Actually
this is the word of the week, post the events in Paris and across the western
world. After my last post and seeing the
reaction of the western media to this attack on free speech and artistic
expression, I am very disappointed. The
one word that comes to mind is an Italian vulgarism, cacasott’. My Italian grammar is weak, so I’m not sure when
you drop the last vowel and use an apostrophe, but we have always pronounced it
without that last vowel. Literally it
means shit-in-your-pants, and it’s usually directed at a person or entity, so
it’s a noun meaning, one who is shit-in-his-pants cowardly.
That
is what the western media deserves to be called in respect to the Islamic
terrorists killings in Paris. Many were calling for all media to
dramatically publish the Charlie Hepdo
anti-Islamic cartoons, not as an insult to Islam, but as a defiant measure against
anti-free expression. I echoed this exhortation in my last blog post. Other than a few
media, the western media, who supposedly prizes free speech above all freedoms,
at least that’s what they tell us when they insult Christianity, were shitting
in their pants afraid. Cacasotts!
In
an opinion piece on National Review
Online, Rich Lowery had said it well in his “The Crises of Free Speech":
In the fight over free
expression, the editors and cartoonists of Charlie
Hebdo occupied the most forward and exposed position. They lit a flare over
their own parapet every night and said to the enemy that you may bring your
worst, but you can’t make us afraid.
That their craft
required such bravery in perhaps the most cosmopolitan city in the world is a
testament to the embattled state of free speech in the West.
The sad fact is that
physical intimidation works. Some press outlets pixilated or cropped out the
covers of Charlie Hebdo in their coverage of the Paris attacks, as if they were
the works of obscenity that the attackers consider them.
One
expects the Liberal outlets, which are not really Liberal in the truest sense
of the word, to be cacasotts, but the more common sense media outlets also
pulled back from fully publishing a cartoon.
Cacasotts! They have no qualms
about nudity, vulgarisms, or even offending Christians, but because Muslims
threaten violence and actually carry it out, they sit in their news rooms
shitting in their pants.
Jonah
Goldberg, also at National Review Online,
also had a great piece, “A Win for the Jihadists.”
Yes, despite being killed in their
supposed martyrdom, the terrorists won because they cowed the western media.
The vigils in Paris are
moving. The hashtag plumes of #JeSuisCharlie (“I am Charlie”) are endearing.
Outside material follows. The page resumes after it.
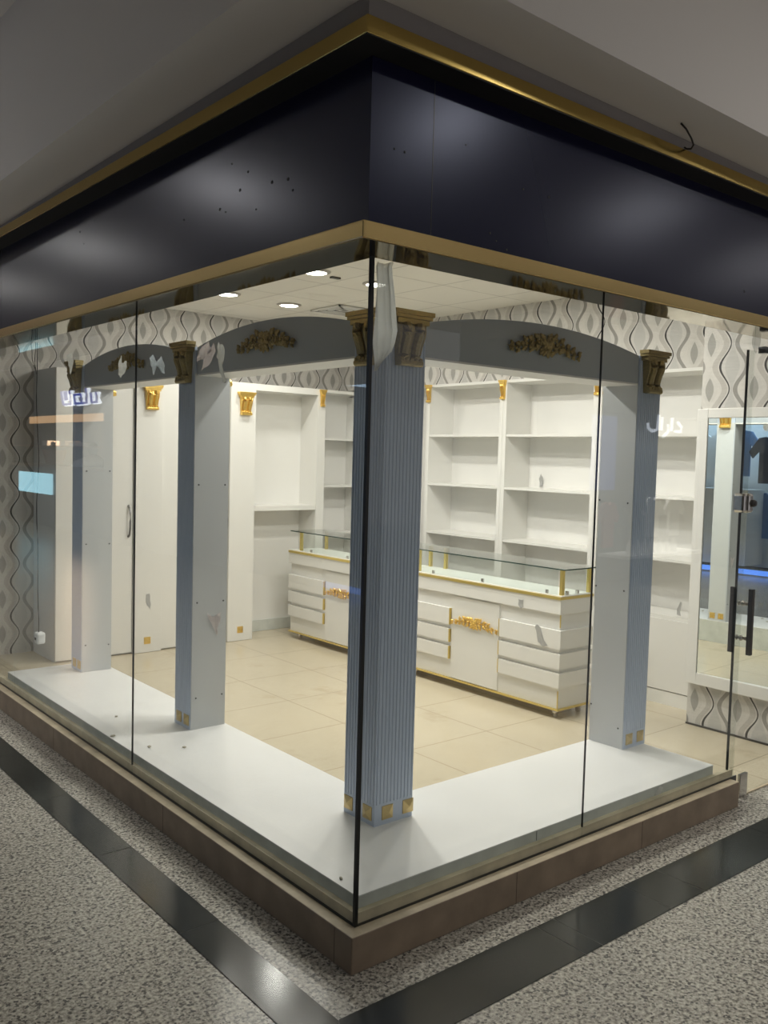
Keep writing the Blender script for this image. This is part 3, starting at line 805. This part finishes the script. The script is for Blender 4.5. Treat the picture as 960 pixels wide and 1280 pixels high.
# stickers on furniture
colface = lambda u, v, w: (u, 1.9235-w*.4, v)
sheet('torn_sticker', 'paper_pink', [(.532, .79), (.56, .765), (.61, .785), (.605, .74), (.592, .70), (.588, .665), (.572, .705), (.555, .735)],
      colface, 'torn pink and white sticker on the plain side of the second left column', 'sticker')
cf = lambda u, v, w: (2.6665-w*.3, u, v)
sheet('tape_patch', 'paper_grey', [(1.745, .712), (1.700, .715), (1.700, .668), (1.722, .655), (1.745, .675)], cf, 'small grey tape patch on the top band of the counter', 'tape patch')
cf2 = lambda u, v, w: (2.667-w*.3, u, v)
sheet('tape_patch', 'paper_grey', [(1.60, .555), (1.585, .575), (1.555, .560), (1.49, .455), (1.52, .443), (1.57, .465)], cf2, 'long grey tape patch on the counter drawer front', 'tape patch')
pf2 = lambda u, v, w: (u, 4.4885-w*.3, v)
sheet('torn_sticker', 'paper_grey', [(1.385, .47), (1.415, .475), (1.425, .40), (1.42, .345), (1.395, .38)], pf2, 'small grey torn sticker on the panel between the wardrobes', 'sticker')
nf = lambda u, v, w: (3.5579-w*.5, u, v)
sheet('tape_patch', 'paper_grey', [(1.16, .655), (1.135, .71), (1.125, .69), (1.13, .615), (1.16, .62)], nf, 'grey tape scrap at the cupboard edge beside the pillar', 'tape patch')
bk = lambda u, v, w: (3.843-w, u, v)
sheet('tape_patch', 'paper_grey', [(2.62, 1.46), (2.60, 1.50), (2.575, 1.46), (2.58, 1.40), (2.61, 1.395)], bk, 'grey tape scrap on the back of the middle shelf', 'tape patch')
o = MB().add([(2.2025, .60, .83), (2.2025, .60, .89), (2.245, .60, .86), (2.2025, .612, .83), (2.2025, .612, .89), (2.245, .612, .86)],
             [(0, 1, 2), (5, 4, 3), (0, 3, 4, 1), (1, 4, 5, 2), (2, 5, 3, 0)]).build('wall_bracket', 'chrome')
tag(o, 'small metal bracket sticking out from the right column edge', 'bracket')
# power strip, cables at the left end
t = thing('hanging_cable', 'thin black cable with white socket block hanging inside the left window', 'cable', (.10, 3.15, .46))
MB().box(.085, .135, 3.115, 3.175, .462, .53).build('socket', 'plastic_white', t, bevel=.012)
MB().box(.0845, .0855, 3.13, 3.16, .485, .50).build('socket_slot', 'screw', t)
R = random.Random(3)
def cable(x, y, za, zb, amp, n=22, ye=None):
    return [(x+amp*.3*math.sin(i*.9), y+((ye-y)*i/n if ye else 0)+amp*math.sin(i*.55)+R.uniform(-1, 1)*amp*.3, za+(zb-za)*i/n) for i in range(n+1)]
mc = MB(); mc.tube(cable(.10, 3.175, 2.20, .53, .012, ye=3.145), .0028, 6); mc.build('cable', 'cord', t, smooth=True)
mc = MB(); mc.tube(cable(.09, 3.17, 2.20, 2.02, .008, 8), .0025, 6); mc.tube(cable(.09, 3.25, 2.20, 2.02, .012, 8, 3.17), .0022, 6); mc.build('loop', 'cord', t, smooth=True)
# debris
for i, (x, y, lab) in enumerate(((.17, 1.80, 'small crumb on the platform left of the second column'), (.30, 1.70, 'small crumb on the platform in front of the second column'),
                                 (.095, 2.05, 'pale crumb beside the left glass seam'), (.24, 2.35, 'dark crumb on the platform behind the left glass seam'), (.105, .20, 'small dust crumb at the corner of the platform'))):
    m_ = MB(); RR = random.Random(i)
    m_.ell((x, y, .2035), (.010+RR.random()*.006, .005+RR.random()*.006, .004), Matrix.Rotation(RR.random()*3, 3, 'Z'), 7, 4)
    tag(m_.build('debris_crumb', 'debris'), lab, 'crumb')
sheet('paper_scrap', 'paper', [(1.72, .17), (1.755, .195), (1.78, .185), (1.765, .16), (1.735, .13)], lambda u, v, w: (u, .0765-w*.2, v), 'small white paper scrap on the platform edge at right', 'paper scrap')
# wire in the mall soffit
t = MB(); t.tube([(1.278, -.187, 2.838), (1.30, -.195, 2.822), (1.345, -.19, 2.80), (1.385, -.175, 2.79), (1.41, -.150, 2.787), (1.415, -.128, 2.793), (1.41, -.120, 2.80)], .0035, 6)
tag(t.build('loose_wire', 'cord', smooth=True), 'loose curved wire sticking out of the soffit above the gold cornice', 'wire')

# ------------------------------------------------------------------ mall lights and the shops across (seen in reflections)
MW = 15
for i, (x, y, lab) in enumerate(((-1.82, 3.89, 'mall ceiling light before the left window, nearest the corner'), (-1.82, 6.6, 'mall ceiling light farther along the left corridor'), (-1.82, 9.35, 'mall ceiling light at the end of the left corridor'),
                                 (1.99, -1.87, 'mall ceiling light before the right window, nearest the corner'), (4.36, -2.24, 'mall ceiling light before the glass door'), (6.74, -2.44, 'mall ceiling light farther along the right corridor'))):
    downlight(x, y, lab, MW*(.72 if y < 0 else 1), 3.56, .10, 'mall_lamp', 'mall corridor downlights', (1, .97, .92), 1.9)

def storefront_left():
    X = -4.5
    t = thing('dark_shop', 'dark shop across the left corridor with warm shelf and blue sign', 'shop', (X-.5, 15.0, .001), kind='thing')
    w = MB(); w.box(X-1.5, X, 12.4, 13.25, 0, 3.3); w.box(X-1.5, X, 18.6, 19.2, 0, 3.3); w.box(X-1.5, X, 13.25, 18.6, 2.25, 3.3); w.box(X-1.6, X-1.5, 12.4, 19.2, 0, 3.3)
    w.build('wall', 'mall_wall', t)
    box(X-.06, X-.02, 13.3, 17.25, 2.10, 2.24).build('shelf_light', 'shelf_strip', t)
    box(X-.6, X-.05, 13.3, 18.5, 1.20, 1.26).build('shelf', 'shopwood', t)
    box(X-.6, X-.05, 13.3, 18.5, 1.62, 1.65).build('shelf', 'shopwood', t)
    box(X-.7, X-.1, 13.3, 18.5, .0, 1.19).build('counter', 'shopdark', t)
    box(X-.098, X-.04, 16.05, 18.0, .66, 1.08).build('display_case', 'cyan_case', t)
    for k in range(4): box(X-.4, X-.1, 14.9+k*.5, 15.2+k*.5, 1.651, 1.72+.03*(k % 2)).build('folded_clothes', 'garment_white', t)
    MB().lathe([(.16, 1.262), (.24, 1.56), (.22, 1.56)], (X-.25, 16.4, 0), 14).build('basket', 'basket', t)
    mb = MB().tube([(X-.3, 14.5, 1.262), (X-.3, 14.5, 1.36), (X-.3, 14.5, 1.44), (X-.3, 14.5, 1.49)], [.40, .34, .16, .08], 14).build('mannequin_shirt', 'garment_white', t, smooth=True)
    MB().ell((X-.3, 14.5, 1.60), (.10, .10, .13), None, 12, 10).build('head', 'garment_dark', mb, smooth=True)
    L = bpy.data.lights.new('shop_fill', 'AREA'); L.size = .3; L.energy = 90; L.color = (1, .72, .48)  # added fill light to brighten the basket and shelves, no fixture
    lo_ = bpy.data.objects.new('shop_fill', L); COL.objects.link(lo_); lo_.parent = t; lo_.location = Vector((X-.5, 15.8, 2.22))-Vector((X-.5, 15.0, .001))
    return t
storefront_left()
def text_mesh(name, body, size, mat, ext, font=None):
    cu = bpy.data.curves.new(name, 'FONT'); cu.body = body; cu.size = size; cu.extrude = ext; cu.align_x = 'CENTER'
    if font: cu.font = font
    o = bpy.data.objects.new(name, cu); COL.objects.link(o)
    dg = bpy.context.evaluated_depsgraph_get(); me = bpy.data.meshes.new_from_object(o.evaluated_get(dg)); 
    bpy.data.objects.remove(o); me.materials.clear(); me.materials.append(M[mat])
    o = bpy.data.objects.new(name, me); COL.objects.link(o); return o
sg = thing('shop_sign', 'blue and white outlined lettering over the dark shop across the left corridor', 'sign', (-4.47, 14.2, 2.42))
def stroke_letters(thick, mat, name, dx):
    """four italic block letters as bent strokes; u runs to -y so that the glass mirrors them upright"""
    S = [[(0, .34), (.10, 0), (.42, 0), (.36, .34)], [(.14, .33), (.20, .12), (.26, .12), (.24, .33)],
         [(.62, 0), (.56, .22), (.84, .22), (.90, 0), (.62, 0)], [(.92, .0), (1.10, .0), (1.06, .36)],
         [(1.26, .24), (1.30, 0), (1.50, 0), (1.46, .24)]]
    m_ = MB()
    for s_ in S:
        m_.tube([(-4.40+dx, 14.92-u*1.15, 2.42+v*.72) for u, v in s_], thick, 6)
    return m_.build(name, mat, sg)
stroke_letters(.044, 'sign_white', 'letter_outline', 0)
stroke_letters(.024, 'sign_blue', 'letter_face', .05)

def garment(name, mat, c, w, h, face, parent):
    """T-shirt shape hanging flat, with thickness"""
    pts = [(-.22, 0), (.22, 0), (.22, .52), (.36, .40), (.44, .50), (.24, .72), (.10, .74), (0, .68), (-.10, .74), (-.24, .72), (-.44, .50), (-.36, .40), (-.22, .52)]
    pts = [(p[0]*w, p[1]*h) for p in pts]
    if face == 'x': m_ = MB().prism([(c[1]+a, c[2]+b) for a, b in pts], 'x', c[0]-.02, c[0]+.02)
    else: m_ = MB().prism([(c[0]+a, c[2]+b) for a, b in pts], 'y', c[1]-.02, c[1]+.02)
    return m_.build(name, mat, parent)
t = thing('clothes_shop', 'blue lit clothes shop across the left corridor, mirrored in the pillar mirror', 'shop', (-5.0, 5.0, .001), kind='thing')
X = -4.5
w = MB(); w.box(X-1.3, X-1.2, 2.2, 7.0, 0, 3.3); w.box(X-1.2, X, 2.2, 2.9, 0, 3.3); w.box(X-1.2, X, 6.6, 7.0, 0, 3.3); w.box(X-1.2, X, 2.9, 6.6, 2.45, 3.3)
w.build('wall', 'mall_wall', t)
box(X-1.19, X-1.1, 2.9, 6.6, .02, 2.45).build('back_panel', 'white2', t)
box(X-.04, X-.01, 2.9, 6.6, .02, .09).build('strip_light', 'blue_strip', t)
box(X-.9, X-.3, 4.3, 5.5, .10, 1.25).build('shelf_block', 'white2', t)
for k, (y, z, mt) in enumerate(((3.5, 1.3, 'garment_blue'), (4.1, 1.35, 'garment_dark'), (4.6, 1.45, 'garment_blue'), (5.1, 1.4, 'garment_white'), (5.6, 1.3, 'garment_dark'), (6.1, 1.35, 'garment_blue'), (3.7, .45, 'garment_dark'), (4.2, .5, 'garment_blue'), (5.9, .45, 'garment_dark'))):
    garment('garment', mt, (X-.5-.05*k, y, z), .75, .95, 'x', t)
L = bpy.data.lights.new('shop_fill', 'AREA'); L.size = 1.0; L.size_y = 3.2; L.shape = 'RECTANGLE'; L.energy = 30; L.color = (.55, .75, 1)
lo_ = bpy.data.objects.new('shop_fill', L); COL.objects.link(lo_); lo_.parent = t; lo_.location = Vector((X-.6, 4.75, 2.42))-Vector((-5.0, 5.0, .001))

t = thing('shirt_shop', 'pale lit shirt shop across the right corridor with white sign', 'shop', (9.0, -5.0, .001), kind='thing')
Y = -4.6
w = MB(); w.box(6.2, 12.2, Y-1.3, Y-1.2, 0, 3.3); w.box(6.2, 7.2, Y-1.2, Y, 0, 3.3); w.box(11.6, 12.2, Y-1.2, Y, 0, 3.3); w.box(7.2, 11.6, Y-1.2, Y, 2.35, 3.3); w.box(7.2, 11.6, Y-.05, Y, 2.22, 2.35)  # last box: front lip added to keep the fill light out of the reflection
w.build('wall', 'mall_wall', t)
box(8.1, 9.9, Y-.55, Y-.5, .02, 1.9).build('back_panel', 'shopdark', t)
box(8.1, 9.9, Y-.5, Y-.05, .36, .40).build('shelf', 'white2', t)
for x, mt, z in ((8.45, 'garment_dark', .66), (8.85, 'garment_white', .62), (9.35, 'garment_white', .62)): garment('garment', mt, (x, Y-.2, z), .55, .72, 'y', t)
for k in range(7):
    MB().lathe([(.04, .401), (.045, .42), (.045, .52), (.02, .56), (.02, .59)], (8.36+k*.17, Y-.2, 0), 10).build('bottle', 'garment_white', t)
garment('garment', 'garment_red', (8.0, Y-.3, .5), .5, .8, 'y', t)
box(7.35, 8.05, Y-.3, Y-.25, 1.25, 2.2).build('lit_panel', 'screen_blue', t)
L = bpy.data.lights.new('shop_fill', 'AREA'); L.size = 2.4; L.size_y = .3; L.shape = 'RECTANGLE'; L.energy = 70; L.color = (1, .97, .92)  # added fill light to bring up the shirts, no fixture
lo_ = bpy.data.objects.new('shop_fill', L); COL.objects.link(lo_); lo_.parent = t; lo_.location = Vector((8.9, Y-.28, 2.335))-Vector((9.0, -5.0, .001))
# white Arabic lettering (right to left: dal alef reh alef lam), built from strokes; u runs to +x as it shows in the glass
sg2 = thing('shop_sign', 'white glowing lettering over the shirt shop across the right corridor', 'sign', (8.6, Y+.06, 1.9))
m_ = MB()
for s_ in ([(.76, .22), (.86, .12), (.84, .03), (.70, .03)], [(.62, .30), (.61, .03)], [(.52, .16), (.54, .02), (.42, -.10)], [(.38, .30), (.37, .03)], [(.30, .34), (.28, .05), (.16, .0), (.06, .06), (.05, .16)]):
    m_.tube([(8.22+u*.95, Y+.06, 2.02+v*.65) for u, v in s_], .020, 6)
m_.build('letter_strokes', 'sign_white', sg2)
# closing walls of the corridors
struct(box(-5.9, -4.5, -8, 2.2, 0, 3.56).build('wall_left', 'mall_wall'))
struct(box(-5.9, -4.5, 7.0, 12.4, 0, 3.56).build('wall_left.001', 'mall_wall'))

# ------------------------------------------------------------------ world, camera, view
w = bpy.data.worlds.new('world'); SC.world = w; w.use_nodes = True
w.node_tree.nodes['Background'].inputs[0].default_value = (1.0, .97, .98, 1)
w.node_tree.nodes['Background'].inputs[1].default_value = .36

f, Cx, Cy, H, yaw, pitch, roll = 1120.46, -1.6523, -2.0955, 1.6, .8794, -.0614, .0267
fwd = Vector((math.cos(yaw)*math.cos(pitch), math.sin(yaw)*math.cos(pitch), math.sin(pitch)))
right = Vector((math.sin(yaw), -math.cos(yaw), 0)); up = right.cross(fwd)
r2 = right*math.cos(roll)+up*math.sin(roll); u2 = -right*math.sin(roll)+up*math.cos(roll)
cam = bpy.data.cameras.new('camera'); co = bpy.data.objects.new('camera', cam); COL.objects.link(co)
mw = Matrix((r2, u2, -fwd)).transposed().to_4x4(); mw.translation = Vector((Cx, Cy, H)); co.matrix_world = mw
cam.sensor_fit = 'VERTICAL'; cam.sensor_height = 36; cam.lens = f/1280*36; cam.clip_start = .05; cam.clip_end = 100
SC.camera = co
SC.view_settings.view_transform = 'Standard'; SC.view_settings.look = 'None'
SC.view_settings.gamma = 1; SC.view_settings.exposure = 0; SC.view_settings.use_curve_mapping = False
SC.cycles.sample_clamp_indirect = 6; SC.cycles.max_bounces = 12; SC.cycles.transparent_max_bounces = 24; SC.cycles.glossy_bounces = 6; SC.cycles.diffuse_bounces = 5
The expressions of condemnation from Muslim leaders are commendable, as are the
assurances of solidarity and support from Western governments.
But, as a practical
matter, they don’t change a thing: The jihadists won this week.
Even if the atrocity in
Paris served to imbue the civilized world — Muslim and non-Muslim alike — with
a newfound resolve to battle radical Islam (it almost certainly won’t), this
still stands as a victory for the bad guys.
And
further down Goldberg continues:
As a conservative, I
don’t like gratuitous mockery of religion, any religion. That’s not to say I
think all blasphemies are equally offensive. For instance, I think most satire
of Christianity is particularly cowardly and lame precisely because Christians
are such a safe target. Also, after centuries of tolerance for satire of
Christianity, opportunities for cleverness or originality are few and far
between.
Mockery of Islam,
meanwhile, whether in good taste or not, is dangerous and therefore also
courageous even when stupid.
In a world where Muslim
extremists weren’t killing people for such things, I’d be against publishing
such material (not as matter of law, but of editorial judgment). But we don’t
live in that world. And the slaughter in Paris only makes that more of a
reality.
And
finally I want to return to Lowery’s piece for a conclusion:
We all love the cliché
that the pen is mightier than the sword. But it hasn’t been true through most
of human history and isn’t true in many places — especially in the Muslim world
— even today. The pen is an instrument that needs constant protection and the
enlivening spirit of satirists of all sorts.
The cartoonists of
Charlie Hebdo understood that. Does the West?
That’s
a rhetorical question. We know the media
has proven to be cacasotts.
I
started my young adulthood as an anti-communist, cold war warrior, as we used
to be called. When the Soviet Union
collapsed, I thought that warrior part of my life had ended. Then there were the September 11th
attacks, and a new phase of my life started, an anti-Islamic-Fascist warrior,
if you will. It doesn’t appear the
Jihadist are going away any time soon. I’ll
probably end my life still a rhetorical warrior against them. But one thing I am not is a cacasott.
Sorry
for being so political.
I appreciate both your posts on this subject and agree that it sure would be nice to see some spine from our own country. I admire Benjamin Netanyahu more and more.